Problem: Each line from the beginning of the data below through the line containing "cam.clip_start = 0.1; cam.clip_end = 20000" should be repeated exactly, please.

Stored data:
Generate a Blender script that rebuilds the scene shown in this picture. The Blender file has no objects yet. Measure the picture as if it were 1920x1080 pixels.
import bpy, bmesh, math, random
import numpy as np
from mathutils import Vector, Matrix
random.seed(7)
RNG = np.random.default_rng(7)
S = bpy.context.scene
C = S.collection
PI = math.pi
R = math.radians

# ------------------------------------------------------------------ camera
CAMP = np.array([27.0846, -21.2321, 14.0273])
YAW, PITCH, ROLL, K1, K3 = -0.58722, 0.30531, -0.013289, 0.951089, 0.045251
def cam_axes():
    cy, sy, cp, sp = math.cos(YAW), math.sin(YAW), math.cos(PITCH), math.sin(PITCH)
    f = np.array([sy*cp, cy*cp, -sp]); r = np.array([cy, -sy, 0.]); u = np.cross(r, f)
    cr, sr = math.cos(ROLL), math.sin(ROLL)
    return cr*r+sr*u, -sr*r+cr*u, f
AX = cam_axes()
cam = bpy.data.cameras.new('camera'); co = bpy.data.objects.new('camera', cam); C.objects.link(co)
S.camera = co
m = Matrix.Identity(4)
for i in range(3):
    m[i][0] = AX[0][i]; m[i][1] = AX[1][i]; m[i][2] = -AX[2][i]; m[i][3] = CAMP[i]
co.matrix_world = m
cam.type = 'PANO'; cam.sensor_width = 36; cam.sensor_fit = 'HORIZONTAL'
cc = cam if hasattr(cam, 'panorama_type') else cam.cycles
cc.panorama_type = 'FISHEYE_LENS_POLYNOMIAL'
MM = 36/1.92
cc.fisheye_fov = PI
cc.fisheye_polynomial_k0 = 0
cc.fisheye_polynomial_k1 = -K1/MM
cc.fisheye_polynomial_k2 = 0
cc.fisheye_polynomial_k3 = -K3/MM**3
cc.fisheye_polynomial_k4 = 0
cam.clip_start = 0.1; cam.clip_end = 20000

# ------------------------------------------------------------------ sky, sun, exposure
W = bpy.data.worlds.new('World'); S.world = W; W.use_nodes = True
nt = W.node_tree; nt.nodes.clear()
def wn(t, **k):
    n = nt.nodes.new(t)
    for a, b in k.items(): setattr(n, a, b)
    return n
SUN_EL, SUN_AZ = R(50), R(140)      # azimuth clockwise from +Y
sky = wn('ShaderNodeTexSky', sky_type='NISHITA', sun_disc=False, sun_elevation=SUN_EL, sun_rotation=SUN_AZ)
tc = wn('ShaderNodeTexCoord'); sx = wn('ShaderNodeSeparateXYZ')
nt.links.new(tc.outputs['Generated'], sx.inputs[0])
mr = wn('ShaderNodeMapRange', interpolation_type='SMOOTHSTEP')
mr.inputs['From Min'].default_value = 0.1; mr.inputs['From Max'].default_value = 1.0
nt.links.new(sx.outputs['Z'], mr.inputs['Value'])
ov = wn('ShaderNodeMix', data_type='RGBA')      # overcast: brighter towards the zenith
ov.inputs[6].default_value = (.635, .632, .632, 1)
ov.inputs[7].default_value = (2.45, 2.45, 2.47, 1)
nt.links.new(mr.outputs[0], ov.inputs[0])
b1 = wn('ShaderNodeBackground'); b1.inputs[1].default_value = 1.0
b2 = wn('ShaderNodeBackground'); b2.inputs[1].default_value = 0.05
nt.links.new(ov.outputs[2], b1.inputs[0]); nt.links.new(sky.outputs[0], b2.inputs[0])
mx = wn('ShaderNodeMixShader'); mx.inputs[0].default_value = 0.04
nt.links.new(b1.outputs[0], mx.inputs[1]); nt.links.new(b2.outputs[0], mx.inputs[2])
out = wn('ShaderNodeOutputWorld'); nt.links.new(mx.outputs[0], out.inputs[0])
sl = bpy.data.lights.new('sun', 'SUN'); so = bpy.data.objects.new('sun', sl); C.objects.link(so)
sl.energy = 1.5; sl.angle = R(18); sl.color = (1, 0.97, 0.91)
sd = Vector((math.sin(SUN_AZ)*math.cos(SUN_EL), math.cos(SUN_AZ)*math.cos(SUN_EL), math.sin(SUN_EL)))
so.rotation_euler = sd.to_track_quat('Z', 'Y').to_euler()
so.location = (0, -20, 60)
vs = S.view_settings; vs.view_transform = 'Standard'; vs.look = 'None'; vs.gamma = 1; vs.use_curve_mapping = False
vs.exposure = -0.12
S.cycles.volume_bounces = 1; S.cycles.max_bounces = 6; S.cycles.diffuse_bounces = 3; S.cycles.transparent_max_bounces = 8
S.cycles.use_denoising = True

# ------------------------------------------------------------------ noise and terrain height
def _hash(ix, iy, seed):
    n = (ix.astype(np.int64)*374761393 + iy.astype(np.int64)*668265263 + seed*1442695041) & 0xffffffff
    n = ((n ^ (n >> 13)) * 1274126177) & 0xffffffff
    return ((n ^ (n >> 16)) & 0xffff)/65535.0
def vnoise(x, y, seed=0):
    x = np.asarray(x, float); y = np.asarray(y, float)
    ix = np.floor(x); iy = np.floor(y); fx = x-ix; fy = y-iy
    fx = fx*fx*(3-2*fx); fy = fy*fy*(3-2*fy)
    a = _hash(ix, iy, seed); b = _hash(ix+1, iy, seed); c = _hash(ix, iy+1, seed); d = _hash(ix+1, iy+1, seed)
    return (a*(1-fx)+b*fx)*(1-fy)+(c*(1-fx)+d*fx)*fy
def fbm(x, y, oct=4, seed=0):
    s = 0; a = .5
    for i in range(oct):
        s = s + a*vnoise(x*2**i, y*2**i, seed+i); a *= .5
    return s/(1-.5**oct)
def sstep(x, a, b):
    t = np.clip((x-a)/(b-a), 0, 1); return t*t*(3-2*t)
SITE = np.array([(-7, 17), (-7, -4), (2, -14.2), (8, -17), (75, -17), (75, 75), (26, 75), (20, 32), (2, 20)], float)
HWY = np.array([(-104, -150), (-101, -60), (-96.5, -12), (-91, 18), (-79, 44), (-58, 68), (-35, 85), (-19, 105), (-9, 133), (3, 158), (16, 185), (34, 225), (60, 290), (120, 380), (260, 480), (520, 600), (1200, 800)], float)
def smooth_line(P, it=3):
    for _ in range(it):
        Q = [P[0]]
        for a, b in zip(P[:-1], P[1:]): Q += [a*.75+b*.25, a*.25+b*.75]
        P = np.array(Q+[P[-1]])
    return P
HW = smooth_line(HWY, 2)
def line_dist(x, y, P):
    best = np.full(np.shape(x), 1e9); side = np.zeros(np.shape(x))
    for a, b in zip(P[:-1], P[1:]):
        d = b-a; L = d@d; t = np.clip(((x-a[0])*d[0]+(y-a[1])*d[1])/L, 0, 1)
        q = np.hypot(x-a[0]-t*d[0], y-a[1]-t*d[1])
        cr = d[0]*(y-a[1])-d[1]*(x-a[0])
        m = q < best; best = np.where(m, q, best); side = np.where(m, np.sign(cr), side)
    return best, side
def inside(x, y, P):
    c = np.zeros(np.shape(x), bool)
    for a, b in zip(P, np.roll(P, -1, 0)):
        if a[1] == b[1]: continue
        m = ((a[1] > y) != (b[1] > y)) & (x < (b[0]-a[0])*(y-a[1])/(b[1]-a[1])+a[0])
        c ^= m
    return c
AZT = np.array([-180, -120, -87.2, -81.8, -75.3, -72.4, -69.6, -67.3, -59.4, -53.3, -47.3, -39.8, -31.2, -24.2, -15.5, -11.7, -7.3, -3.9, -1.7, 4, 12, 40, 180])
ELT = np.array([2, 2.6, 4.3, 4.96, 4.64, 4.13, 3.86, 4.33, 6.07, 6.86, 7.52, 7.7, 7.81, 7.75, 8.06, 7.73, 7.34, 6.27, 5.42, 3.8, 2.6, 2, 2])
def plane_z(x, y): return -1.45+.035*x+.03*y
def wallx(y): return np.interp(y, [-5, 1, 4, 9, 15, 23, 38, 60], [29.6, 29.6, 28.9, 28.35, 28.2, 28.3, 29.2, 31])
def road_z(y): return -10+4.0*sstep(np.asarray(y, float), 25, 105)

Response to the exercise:
Generate a Blender script that rebuilds the scene shown in this picture. The Blender file has no objects yet. Measure the picture as if it were 1920x1080 pixels.
import bpy, bmesh, math, random
import numpy as np
from mathutils import Vector, Matrix
random.seed(7)
RNG = np.random.default_rng(7)
S = bpy.context.scene
C = S.collection
PI = math.pi
R = math.radians

# ------------------------------------------------------------------ camera
CAMP = np.array([27.0846, -21.2321, 14.0273])
YAW, PITCH, ROLL, K1, K3 = -0.58722, 0.30531, -0.013289, 0.951089, 0.045251
def cam_axes():
    cy, sy, cp, sp = math.cos(YAW), math.sin(YAW), math.cos(PITCH), math.sin(PITCH)
    f = np.array([sy*cp, cy*cp, -sp]); r = np.array([cy, -sy, 0.]); u = np.cross(r, f)
    cr, sr = math.cos(ROLL), math.sin(ROLL)
    return cr*r+sr*u, -sr*r+cr*u, f
AX = cam_axes()
cam = bpy.data.cameras.new('camera'); co = bpy.data.objects.new('camera', cam); C.objects.link(co)
S.camera = co
m = Matrix.Identity(4)
for i in range(3):
    m[i][0] = AX[0][i]; m[i][1] = AX[1][i]; m[i][2] = -AX[2][i]; m[i][3] = CAMP[i]
co.matrix_world = m
cam.type = 'PANO'; cam.sensor_width = 36; cam.sensor_fit = 'HORIZONTAL'
cc = cam if hasattr(cam, 'panorama_type') else cam.cycles
cc.panorama_type = 'FISHEYE_LENS_POLYNOMIAL'
MM = 36/1.92
cc.fisheye_fov = PI
cc.fisheye_polynomial_k0 = 0
cc.fisheye_polynomial_k1 = -K1/MM
cc.fisheye_polynomial_k2 = 0
cc.fisheye_polynomial_k3 = -K3/MM**3
cc.fisheye_polynomial_k4 = 0
cam.clip_start = 0.1; cam.clip_end = 20000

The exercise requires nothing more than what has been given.